Team Building Exercises That Work

Published: Jan 15, 2018 By

Team-building exercises tend to invoke one of two reactions: high fives or low groans. Gung-ho employees think team-building exercises are fun and invigorating, while more reserved staff members want to hide under their desks when the term is mentioned. So how do you get the whole team on board and bypass the dreaded eye rolls? Here are some team-building exercises that not only work, but are also bound to please even the most vocal critics. These suggestions are all low-cost/high-return, and can be conducted right in your office.

Team building

1. Scavenger Hunts

Scavenger hunts are great because they don’t require anyone to stand up and make a fool out of themselves in front of their coworkers. There is really no way to experience public humiliation because although teams are working to accomplish a common goal, they are doing so in their own private space. No one has to worry about falling backward and not being caught, being forced to reveal personal experiences to the group, or bumping into furniture while wearing a blindfold. The participants are merely given fun clues and then they work competitively in teams of two or three to find the objects that the clues are pointing to. Plus, prizes can be given to the teams that find the most objects—and who doesn’t like prizes? Most importantly, scavenger hunts are effective at building cohesion among team members because they have to work together to succeed. As an added incentive, team members can be switched around for different hunts, so that everyone ends up working with everyone else at some point.  The bonding possibilities are endless.

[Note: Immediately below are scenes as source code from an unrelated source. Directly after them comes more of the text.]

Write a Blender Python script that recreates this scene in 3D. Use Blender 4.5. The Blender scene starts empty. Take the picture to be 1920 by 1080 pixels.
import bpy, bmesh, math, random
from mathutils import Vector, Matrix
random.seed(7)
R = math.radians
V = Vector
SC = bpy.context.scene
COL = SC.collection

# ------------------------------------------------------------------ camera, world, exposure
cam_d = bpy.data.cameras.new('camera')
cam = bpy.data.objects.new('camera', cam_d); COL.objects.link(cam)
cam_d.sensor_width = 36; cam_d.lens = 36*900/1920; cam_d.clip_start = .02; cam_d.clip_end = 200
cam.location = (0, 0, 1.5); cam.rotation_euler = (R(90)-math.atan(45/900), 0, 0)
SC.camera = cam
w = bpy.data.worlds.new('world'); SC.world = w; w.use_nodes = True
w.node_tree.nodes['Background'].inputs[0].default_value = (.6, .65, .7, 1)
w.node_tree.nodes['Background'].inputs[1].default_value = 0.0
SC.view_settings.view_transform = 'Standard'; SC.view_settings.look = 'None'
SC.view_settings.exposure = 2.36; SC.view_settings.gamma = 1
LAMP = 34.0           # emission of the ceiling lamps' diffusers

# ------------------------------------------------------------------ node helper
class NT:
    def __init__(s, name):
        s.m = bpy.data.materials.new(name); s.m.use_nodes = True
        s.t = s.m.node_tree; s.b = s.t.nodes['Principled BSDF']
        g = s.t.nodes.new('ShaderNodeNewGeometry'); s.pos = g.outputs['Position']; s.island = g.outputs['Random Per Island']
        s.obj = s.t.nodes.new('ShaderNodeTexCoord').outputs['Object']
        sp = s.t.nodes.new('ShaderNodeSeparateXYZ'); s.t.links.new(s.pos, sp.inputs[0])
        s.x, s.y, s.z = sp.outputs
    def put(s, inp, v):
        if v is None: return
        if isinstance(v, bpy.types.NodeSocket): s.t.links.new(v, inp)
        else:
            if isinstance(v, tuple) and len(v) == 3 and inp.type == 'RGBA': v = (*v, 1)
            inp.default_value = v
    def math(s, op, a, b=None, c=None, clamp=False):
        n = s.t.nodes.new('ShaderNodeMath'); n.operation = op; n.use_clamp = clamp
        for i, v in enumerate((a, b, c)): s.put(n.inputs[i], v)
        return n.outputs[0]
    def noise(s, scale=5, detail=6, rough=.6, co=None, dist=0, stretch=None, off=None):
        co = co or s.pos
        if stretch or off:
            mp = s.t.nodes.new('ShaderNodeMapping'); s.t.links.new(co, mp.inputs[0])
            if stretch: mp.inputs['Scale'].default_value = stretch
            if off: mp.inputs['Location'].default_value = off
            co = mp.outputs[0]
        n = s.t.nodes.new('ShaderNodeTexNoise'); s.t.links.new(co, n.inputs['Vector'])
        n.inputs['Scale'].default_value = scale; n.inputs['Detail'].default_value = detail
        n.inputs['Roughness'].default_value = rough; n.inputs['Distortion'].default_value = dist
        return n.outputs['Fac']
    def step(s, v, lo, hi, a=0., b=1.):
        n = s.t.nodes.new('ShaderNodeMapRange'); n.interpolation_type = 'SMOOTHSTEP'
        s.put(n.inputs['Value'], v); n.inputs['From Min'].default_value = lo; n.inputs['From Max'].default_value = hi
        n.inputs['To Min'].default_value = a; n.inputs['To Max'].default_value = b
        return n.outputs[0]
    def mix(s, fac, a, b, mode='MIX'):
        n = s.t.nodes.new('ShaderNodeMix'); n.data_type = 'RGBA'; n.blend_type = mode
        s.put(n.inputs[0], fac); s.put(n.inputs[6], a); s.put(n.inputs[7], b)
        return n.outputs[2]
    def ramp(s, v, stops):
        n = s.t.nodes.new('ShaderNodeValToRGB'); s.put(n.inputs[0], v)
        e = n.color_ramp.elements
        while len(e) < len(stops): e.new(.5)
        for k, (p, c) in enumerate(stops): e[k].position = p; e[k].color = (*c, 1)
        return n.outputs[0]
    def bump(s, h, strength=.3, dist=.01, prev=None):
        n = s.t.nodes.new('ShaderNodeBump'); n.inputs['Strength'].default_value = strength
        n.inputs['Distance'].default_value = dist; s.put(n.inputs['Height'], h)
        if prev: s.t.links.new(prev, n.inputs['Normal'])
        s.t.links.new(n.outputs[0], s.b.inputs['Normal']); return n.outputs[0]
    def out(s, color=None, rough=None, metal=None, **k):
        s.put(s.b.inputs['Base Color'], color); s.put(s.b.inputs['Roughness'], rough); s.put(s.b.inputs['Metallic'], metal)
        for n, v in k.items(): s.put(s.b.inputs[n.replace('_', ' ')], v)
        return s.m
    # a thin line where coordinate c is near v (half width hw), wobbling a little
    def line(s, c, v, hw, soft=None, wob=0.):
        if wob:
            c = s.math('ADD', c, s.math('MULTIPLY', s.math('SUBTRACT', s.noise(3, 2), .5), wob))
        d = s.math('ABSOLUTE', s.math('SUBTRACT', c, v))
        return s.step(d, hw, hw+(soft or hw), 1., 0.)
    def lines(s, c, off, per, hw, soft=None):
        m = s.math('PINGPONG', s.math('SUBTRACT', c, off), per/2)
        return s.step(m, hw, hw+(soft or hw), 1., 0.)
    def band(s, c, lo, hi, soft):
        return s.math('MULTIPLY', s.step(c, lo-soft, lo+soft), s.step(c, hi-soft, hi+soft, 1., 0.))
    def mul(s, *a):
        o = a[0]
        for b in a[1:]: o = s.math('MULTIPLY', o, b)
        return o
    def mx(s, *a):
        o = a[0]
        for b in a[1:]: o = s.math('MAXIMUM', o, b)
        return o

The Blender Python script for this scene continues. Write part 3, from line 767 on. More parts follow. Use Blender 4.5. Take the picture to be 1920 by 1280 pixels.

2. Problem-Solving Scenarios

Problem solving is a huge part of the everyday operations of most companies. It is often stressful, but it doesn’t have to be. In fact, problem solving can be quite fun if it’s given an entertaining twist. Here’s an example: several teams can be given the same scenario, such as being stuck in a room with only a tiny window and no doors. Then present them with a list (or pictures) of 10 objects and inform them they have to choose only two to get themselves out. Some of the objects might work well together even though they might not normally be paired. It's up to each team to come up with the most viable solution to the problem, and then present it to the other teams after a set amount of time has expired. It can be a contest for the best solution, or it can merely be a creative presentation. Either way, team members will be working together to solve an intriguing problem in a resourceful way. This will not only improve their ability to work with others, but might also help them to hone their critical thinking skills.

3. Hair Band Air Band

Younger office members might not remember the 80s hair band movement, but this is the chance for the more seasoned employees to introduce them to the likes of Poison, Warrant and Skid Row. In this team-building activity—or more appropriately, band-building activity—participants are divided into groups of four. They are then each assigned three hair band songs they can choose from, and they will work together to form their own hair band air band. They will then perform their song—air style—to the other teams. Granted this could be a nightmare activity for those who are easily embarrassed, but that’s the beauty of the “air” concept. No one has to actually sing or play any instruments, they merely have to mime these activities. The team building begins when the group members choose their song, and decide who is going to be on vocals, drums, guitar and bass or keyboards. From there, they will bond during their rehearsals, during their performance, and when watching their coworkers. Once you’ve air-performed “Unskinny Bop” with your colleagues, you’ve created a connection that will last a lifetime.  

4. Mega-Lists

Mimicking the brainstorming process, the mega-list team-building activity can really get hearts pumping and energy flowing. Normally, during a brainstorming session, the topic is how to improve something in the organization, or make the company more money via a new promotional campaign, product offering, etc. The idea behind the mega-list exercise is to get the teams in that same pumped-up mindset, but use fun, creative topics. An example would be: name all of the TV shows you can think of that start with the first three letters in the name of the company. If your company’s name is Acme, then they will need to list all the TV shows they can think of, past or present, that begin with the letters A, C, and M. Each team will go to a separate space, preferably out of earshot of the other teams. One person will be in charge of writing all the answers yelled out by their teammates on a white board the group can see. This is a timed activity, and once time is called, the different teams will meet to compare their lists. All duplicate answers will be removed and will not receive any points. Therefore, teams will need to be creative with their answers and not just use the most obvious ones. After the scores are tallied, the team with the most original (and valid) answers wins. Maybe they win a prize, maybe just kudos. Either way, they've worked together in an environment that feels competitive due to the fervent nature of the game, but is really all about synergy.

Even staff members who don’t enjoy playing games will find it hard to resist the opportunity to show off their prowess to their coworkers. And for those who lack confidence, these team-building exercises can give their egos a much-needed boost, especially if they're the ones who find the most treasures or come up with the best answers. Ultimately, team-building exercises can be both effective and enjoyable. Just try to avoid activities that single out one person and put them on the spot in front of their colleagues. A winning formula focuses on actual teams, not individuals.